→ **TASK DETAILS**: Make an exact transcription of the material, leaving out all images.

____________

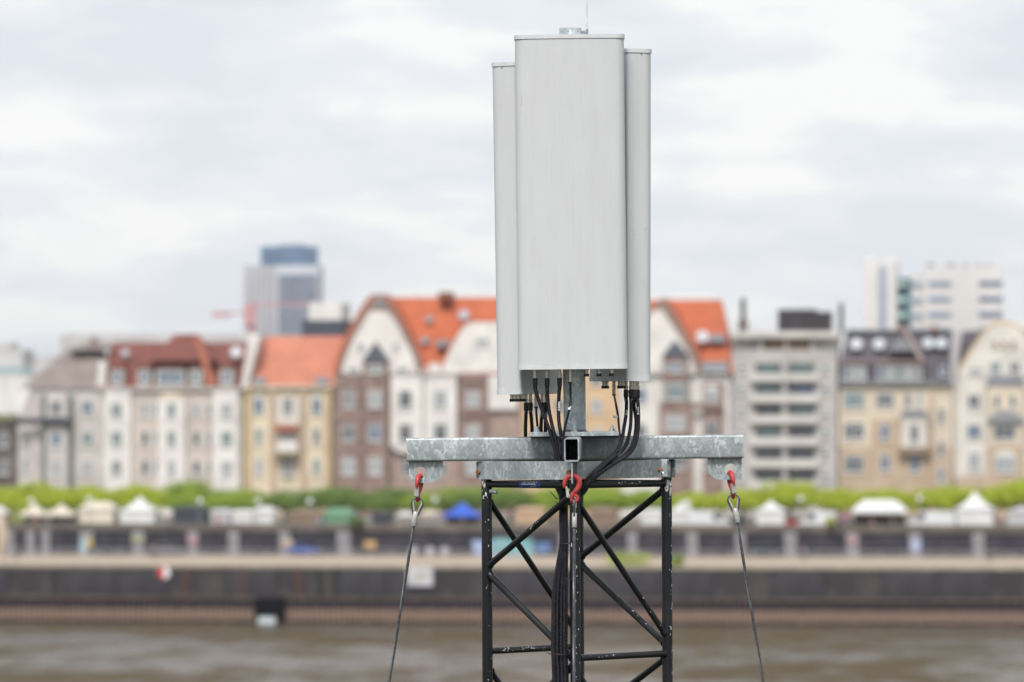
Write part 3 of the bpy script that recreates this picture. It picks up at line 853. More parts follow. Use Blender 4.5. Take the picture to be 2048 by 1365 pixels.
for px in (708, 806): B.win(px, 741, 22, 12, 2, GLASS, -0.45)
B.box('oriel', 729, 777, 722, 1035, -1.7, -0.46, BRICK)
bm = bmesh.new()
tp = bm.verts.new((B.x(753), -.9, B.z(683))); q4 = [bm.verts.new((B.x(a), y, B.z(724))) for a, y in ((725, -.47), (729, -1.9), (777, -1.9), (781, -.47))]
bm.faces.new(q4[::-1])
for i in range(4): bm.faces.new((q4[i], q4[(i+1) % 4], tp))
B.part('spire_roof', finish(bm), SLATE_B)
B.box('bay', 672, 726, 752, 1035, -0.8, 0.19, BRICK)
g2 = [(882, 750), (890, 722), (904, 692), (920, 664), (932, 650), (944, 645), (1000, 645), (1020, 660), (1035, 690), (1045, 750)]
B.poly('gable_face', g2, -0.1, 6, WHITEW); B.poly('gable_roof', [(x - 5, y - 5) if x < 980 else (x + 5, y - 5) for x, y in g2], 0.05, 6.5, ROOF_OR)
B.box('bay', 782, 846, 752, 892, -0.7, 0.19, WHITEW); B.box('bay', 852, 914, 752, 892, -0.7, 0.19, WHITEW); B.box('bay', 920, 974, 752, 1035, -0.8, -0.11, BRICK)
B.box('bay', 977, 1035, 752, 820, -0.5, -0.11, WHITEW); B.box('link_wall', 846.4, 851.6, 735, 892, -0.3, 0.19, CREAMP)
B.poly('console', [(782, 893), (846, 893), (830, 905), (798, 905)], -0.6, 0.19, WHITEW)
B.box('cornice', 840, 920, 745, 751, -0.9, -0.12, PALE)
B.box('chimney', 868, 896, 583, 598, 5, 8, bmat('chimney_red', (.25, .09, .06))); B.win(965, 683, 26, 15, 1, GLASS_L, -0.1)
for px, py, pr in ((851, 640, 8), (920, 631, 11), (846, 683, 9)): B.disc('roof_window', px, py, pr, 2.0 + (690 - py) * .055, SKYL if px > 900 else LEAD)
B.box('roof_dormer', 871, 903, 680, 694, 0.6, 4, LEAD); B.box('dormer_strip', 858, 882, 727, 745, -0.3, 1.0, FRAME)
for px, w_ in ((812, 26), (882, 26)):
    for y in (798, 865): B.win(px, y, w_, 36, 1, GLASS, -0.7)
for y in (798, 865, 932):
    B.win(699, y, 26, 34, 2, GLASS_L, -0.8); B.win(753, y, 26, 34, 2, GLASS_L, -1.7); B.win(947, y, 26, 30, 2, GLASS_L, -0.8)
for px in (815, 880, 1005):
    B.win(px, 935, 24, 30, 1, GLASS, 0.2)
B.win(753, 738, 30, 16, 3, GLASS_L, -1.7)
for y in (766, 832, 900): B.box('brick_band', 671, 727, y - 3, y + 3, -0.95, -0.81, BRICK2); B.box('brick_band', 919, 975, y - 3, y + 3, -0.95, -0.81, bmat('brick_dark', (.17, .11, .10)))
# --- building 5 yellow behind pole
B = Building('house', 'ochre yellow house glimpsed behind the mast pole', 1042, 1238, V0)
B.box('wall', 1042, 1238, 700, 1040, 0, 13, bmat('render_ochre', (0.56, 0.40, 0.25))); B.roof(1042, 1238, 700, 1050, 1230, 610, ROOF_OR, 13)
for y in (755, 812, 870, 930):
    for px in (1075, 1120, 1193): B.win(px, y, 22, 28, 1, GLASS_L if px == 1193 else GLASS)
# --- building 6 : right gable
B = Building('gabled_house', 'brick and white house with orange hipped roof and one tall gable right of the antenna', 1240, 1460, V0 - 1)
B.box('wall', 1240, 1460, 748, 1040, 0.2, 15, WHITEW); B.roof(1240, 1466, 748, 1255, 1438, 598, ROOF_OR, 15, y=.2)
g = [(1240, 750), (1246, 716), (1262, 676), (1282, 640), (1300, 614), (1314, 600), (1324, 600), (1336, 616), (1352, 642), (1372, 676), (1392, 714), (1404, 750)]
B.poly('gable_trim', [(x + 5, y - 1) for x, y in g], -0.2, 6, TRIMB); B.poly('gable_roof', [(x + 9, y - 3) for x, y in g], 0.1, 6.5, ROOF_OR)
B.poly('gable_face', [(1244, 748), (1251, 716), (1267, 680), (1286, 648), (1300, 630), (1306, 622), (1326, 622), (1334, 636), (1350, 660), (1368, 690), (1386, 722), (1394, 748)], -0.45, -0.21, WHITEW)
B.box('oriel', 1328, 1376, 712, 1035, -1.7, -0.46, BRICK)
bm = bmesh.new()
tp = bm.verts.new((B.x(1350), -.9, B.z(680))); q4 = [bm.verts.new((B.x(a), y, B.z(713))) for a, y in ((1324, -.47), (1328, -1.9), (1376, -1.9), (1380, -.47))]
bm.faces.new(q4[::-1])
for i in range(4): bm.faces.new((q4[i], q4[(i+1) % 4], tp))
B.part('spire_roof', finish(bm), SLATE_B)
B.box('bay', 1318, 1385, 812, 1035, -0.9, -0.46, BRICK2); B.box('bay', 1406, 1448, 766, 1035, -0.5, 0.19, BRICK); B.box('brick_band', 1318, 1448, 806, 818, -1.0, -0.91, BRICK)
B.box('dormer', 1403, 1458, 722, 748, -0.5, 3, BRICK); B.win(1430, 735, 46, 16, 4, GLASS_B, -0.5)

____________

→ **REPLY**:
Write part 3 of the bpy script that recreates this picture. It picks up at line 853. More parts follow. Use Blender 4.5. Take the picture to be 2048 by 1365 pixels.
for px in (708, 806): B.win(px, 741, 22, 12, 2, GLASS, -0.45)
B.box('oriel', 729, 777, 722, 1035, -1.7, -0.46, BRICK)
bm = bmesh.new()
tp = bm.verts.new((B.x(753), -.9, B.z(683))); q4 = [bm.verts.new((B.x(a), y, B.z(724))) for a, y in ((725, -.47), (729, -1.9), (777, -1.9), (781, -.47))]
bm.faces.new(q4[::-1])
for i in range(4): bm.faces.new((q4[i], q4[(i+1) % 4], tp))
B.part('spire_roof', finish(bm), SLATE_B)
B.box('bay', 672, 726, 752, 1035, -0.8, 0.19, BRICK)
g2 = [(882, 750), (890, 722), (904, 692), (920, 664), (932, 650), (944, 645), (1000, 645), (1020, 660), (1035, 690), (1045, 750)]
B.poly('gable_face', g2, -0.1, 6, WHITEW); B.poly('gable_roof', [(x - 5, y - 5) if x < 980 else (x + 5, y - 5) for x, y in g2], 0.05, 6.5, ROOF_OR)
B.box('bay', 782, 846, 752, 892, -0.7, 0.19, WHITEW); B.box('bay', 852, 914, 752, 892, -0.7, 0.19, WHITEW); B.box('bay', 920, 974, 752, 1035, -0.8, -0.11, BRICK)
B.box('bay', 977, 1035, 752, 820, -0.5, -0.11, WHITEW); B.box('link_wall', 846.4, 851.6, 735, 892, -0.3, 0.19, CREAMP)
B.poly('console', [(782, 893), (846, 893), (830, 905), (798, 905)], -0.6, 0.19, WHITEW)
B.box('cornice', 840, 920, 745, 751, -0.9, -0.12, PALE)
B.box('chimney', 868, 896, 583, 598, 5, 8, bmat('chimney_red', (.25, .09, .06))); B.win(965, 683, 26, 15, 1, GLASS_L, -0.1)
for px, py, pr in ((851, 640, 8), (920, 631, 11), (846, 683, 9)): B.disc('roof_window', px, py, pr, 2.0 + (690 - py) * .055, SKYL if px > 900 else LEAD)
B.box('roof_dormer', 871, 903, 680, 694, 0.6, 4, LEAD); B.box('dormer_strip', 858, 882, 727, 745, -0.3, 1.0, FRAME)
for px, w_ in ((812, 26), (882, 26)):
    for y in (798, 865): B.win(px, y, w_, 36, 1, GLASS, -0.7)
for y in (798, 865, 932):
    B.win(699, y, 26, 34, 2, GLASS_L, -0.8); B.win(753, y, 26, 34, 2, GLASS_L, -1.7); B.win(947, y, 26, 30, 2, GLASS_L, -0.8)
for px in (815, 880, 1005):
    B.win(px, 935, 24, 30, 1, GLASS, 0.2)
B.win(753, 738, 30, 16, 3, GLASS_L, -1.7)
for y in (766, 832, 900): B.box('brick_band', 671, 727, y - 3, y + 3, -0.95, -0.81, BRICK2); B.box('brick_band', 919, 975, y - 3, y + 3, -0.95, -0.81, bmat('brick_dark', (.17, .11, .10)))
# --- building 5 yellow behind pole
B = Building('house', 'ochre yellow house glimpsed behind the mast pole', 1042, 1238, V0)
B.box('wall', 1042, 1238, 700, 1040, 0, 13, bmat('render_ochre', (0.56, 0.40, 0.25))); B.roof(1042, 1238, 700, 1050, 1230, 610, ROOF_OR, 13)
for y in (755, 812, 870, 930):
    for px in (1075, 1120, 1193): B.win(px, y, 22, 28, 1, GLASS_L if px == 1193 else GLASS)
# --- building 6 : right gable
B = Building('gabled_house', 'brick and white house with orange hipped roof and one tall gable right of the antenna', 1240, 1460, V0 - 1)
B.box('wall', 1240, 1460, 748, 1040, 0.2, 15, WHITEW); B.roof(1240, 1466, 748, 1255, 1438, 598, ROOF_OR, 15, y=.2)
g = [(1240, 750), (1246, 716), (1262, 676), (1282, 640), (1300, 614), (1314, 600), (1324, 600), (1336, 616), (1352, 642), (1372, 676), (1392, 714), (1404, 750)]
B.poly('gable_trim', [(x + 5, y - 1) for x, y in g], -0.2, 6, TRIMB); B.poly('gable_roof', [(x + 9, y - 3) for x, y in g], 0.1, 6.5, ROOF_OR)
B.poly('gable_face', [(1244, 748), (1251, 716), (1267, 680), (1286, 648), (1300, 630), (1306, 622), (1326, 622), (1334, 636), (1350, 660), (1368, 690), (1386, 722), (1394, 748)], -0.45, -0.21, WHITEW)
B.box('oriel', 1328, 1376, 712, 1035, -1.7, -0.46, BRICK)
bm = bmesh.new()
tp = bm.verts.new((B.x(1350), -.9, B.z(680))); q4 = [bm.verts.new((B.x(a), y, B.z(713))) for a, y in ((1324, -.47), (1328, -1.9), (1376, -1.9), (1380, -.47))]
bm.faces.new(q4[::-1])
for i in range(4): bm.faces.new((q4[i], q4[(i+1) % 4], tp))
B.part('spire_roof', finish(bm), SLATE_B)
B.box('bay', 1318, 1385, 812, 1035, -0.9, -0.46, BRICK2); B.box('bay', 1406, 1448, 766, 1035, -0.5, 0.19, BRICK); B.box('brick_band', 1318, 1448, 806, 818, -1.0, -0.91, BRICK)
B.box('dormer', 1403, 1458, 722, 748, -0.5, 3, BRICK); B.win(1430, 735, 46, 16, 4, GLASS_B, -0.5)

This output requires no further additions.